Bottomfeeder: The Power of One

Merchants Cafe restores power to Pioneer Square.

An early-morning power breakfast in a hallowed downtown restaurant is Michael Douglas with slicked-back hair and a cell phone the size of a Dustbuster glued to his ear, barking orders to a floor trader about when to pull the trigger on pork futures between puffs of a cigarette and bites of poached egg. It’s Melanie Griffith in a pantsuit telling the Dukes that she can run their company better than Eddie Murphy or Dan Aykroyd, because that’s how women are these days. It’s Alec Baldwin toweling off his nuts in the bathroom after successfully bullying Alan Arkin at a sales meeting. It’s Richard Gere feeding strawberries and mimosas to Julia Roberts after he decides to build companies instead of dismantle them.

That’s power incarnate, with lox and capers. Or at least it was in the ’80s.

The 120-year-old Merchants Cafe is a hallowed downtown restaurant; the oldest in Seattle, in fact. But it’s in Pioneer Square, the Jack Lemmon-in-Glengarry Glen Ross of downtown business districts. As Merchant’s co-owner Dave Henderson (not the ex-Mariner) puts it, “Nobody’s used to having breakfast in Pioneer Square.” Unless that breakfast consists entirely of energy beer.
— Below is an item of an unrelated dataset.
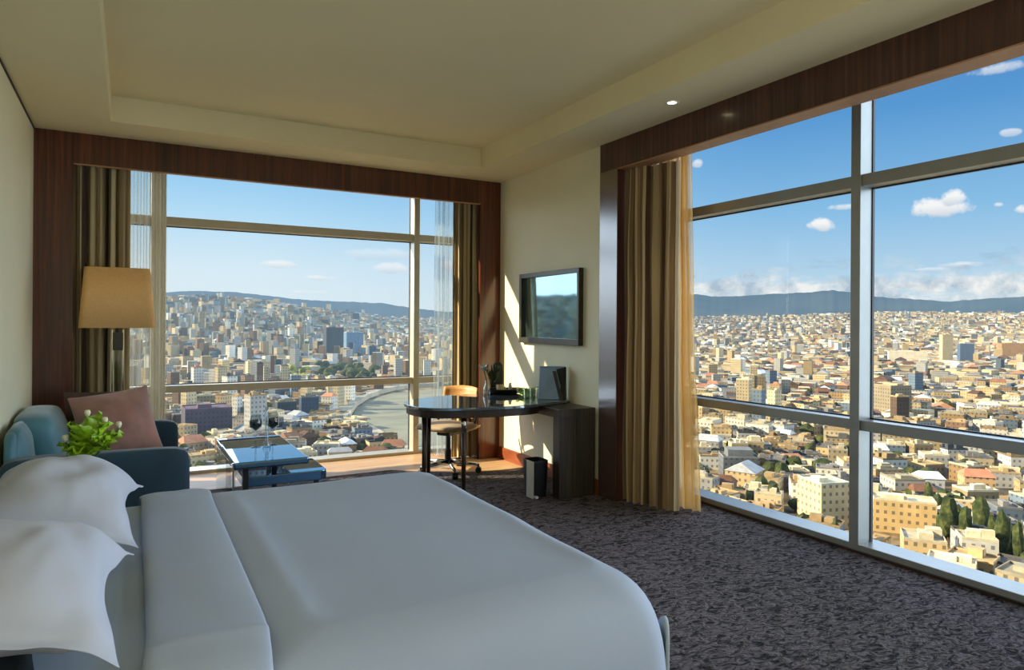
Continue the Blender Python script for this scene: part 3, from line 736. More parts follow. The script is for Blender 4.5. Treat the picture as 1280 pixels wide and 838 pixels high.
build('pot', MB().lathe([(.03, 0), (.04, .05), (.042, .06), (.036, .06), (0, .05)], (3.0, 5.77, T), 18), 'olive_dark', dl, smooth=True)
build('leaves', lf, 'stem', dl, smooth=True)
gb = thing('glass_bowl', 'green leaf-shaped glass bowl on the desk beside the blue folder', 'bowl', (3.28, 5.56, T))
def bowl(u, v):
    a = 2*PI*u; r = .03+.09*v; return (3.27+r*cos(a)*1.0, 5.55+r*sin(a)*.75, T+.003+.05*v*v+.018*v*sin(3*a+1))
build('bowl_body', MB().grid(bowl, 30, 8), 'green_glass', gb, smooth=True, solid=.005, weld=True)
lf2 = MB()
for k in range(5):
    a = .3+k*1.25; leaf(lf2, (3.27, 5.55, T+.02), (cos(a), .7*sin(a), .35), .10, .022, .1)
build('leaf_cutting', lf2, 'leaf', gb, smooth=True)
for lab, x, y in (('short clear tumbler at the front of the desk, left of the two', 3.10, 5.28), ('short clear tumbler at the front of the desk, right of the two', 3.21, 5.36)):
    g = thing('tumbler', lab, 'glass', (x, y, T))
    build('tumbler_body', MB().lathe([(.028, 0), (.03, .004), (.034, .085), (.031, .085), (.027, .012), (0, .01)], (x, y, T), 22), 'clear', g, smooth=True)

# waste bin
bn = thing('waste_bin', 'black waste bin with a silver edge standing by the console', 'waste bin', (2.94, 4.87, 0))
b0 = rrect(2.87, 3.01, 4.785, 4.945, .03, 4); b1 = rrect(2.862, 3.02, 4.775, 4.955, .03, 4)
build('bin_body', MB().rings([[(x, y, .004) for x, y in b0], [(x, y, .29) for x, y in b1]], True, False), 'black', bn, smooth=False)
build('rim', MB().rings([[(x, y, .285) for x, y in b1], [(x, y, .30) for x, y in b1], [(2.941+(x-2.941)*.9, 4.865+(y-4.865)*.9, .30) for x, y in b1], [(2.941+(x-2.941)*.9, 4.865+(y-4.865)*.9, .27) for x, y in b1]], False, False), 'dark_steel', bn)
build('liner', MB().prism([(2.941+(x-2.941)*.88, 4.865+(y-4.865)*.88) for x, y in b1], .25, .262), 'black', bn)
build('silver_edge', MB().box(2.857, 2.868, 4.765, 4.87, .0, .30), 'frame', bn, bevel=.003)
build('pedal', MB().box(2.875, 2.90, 4.745, 4.785, .004, .02), 'white', bn, bevel=.003)

# desk chair (local frame: faces -Y)
ch = thing('desk_chair', 'swivel desk chair with honey wood shell and beige seat behind the desk', 'chair', (2.65, 5.99, 0), math.radians(-58))
def L(name, mb, mat, **kw): return build(name, mb, mat, kw.pop('parent', ch), world=False, **kw)
def seat(u, v):
    a = 2*u-1; b = 2*v-1; x = .235*a*(1-.06*b*b); y = .225*b; z = .405+.012*a*a+.018*b*b
    return (x, y, z)
L('seat_shell', MB().grid(seat, 12, 12), 'tan_wood', smooth=True, solid=.014)
sc_ = softbox(-.225, .225, -.235, .20, .415, .475, .012, rr_=.028); L('seat_cushion', sc_, 'beige', smooth=True, sub=1)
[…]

Merchants has been serving weekday breakfast beginning at 6 a.m. since May. At that point, it also began offering late-night breakfast service until 4 a.m., with a different target audience in mind (Charlie Sheen after, say, 17 Manhattans). The “cafe” in the Merchants full name is a bit of a ruse—inside you’ll find a sign that bills the space as “Seattle’s Original Skid Row Saloon,” and that description is spot-on. The size of the crowd, says Henderson, “depends on the day. We haven’t packed the house yet, but we definitely have breakfast business daily now.”

When a smoking-hot blonde and I showed up at 8 one Wednesday morning, we were one of two tables, and the air was filled with sports highlights from the night before. She ordered a Denver omelet; I ordered the chicken-fried steak. Everything was really, really salty—in other words, perfect for George Wendt. If you don’t think that man’s got power, talk to us once you’re under the table and he’s still sitting down.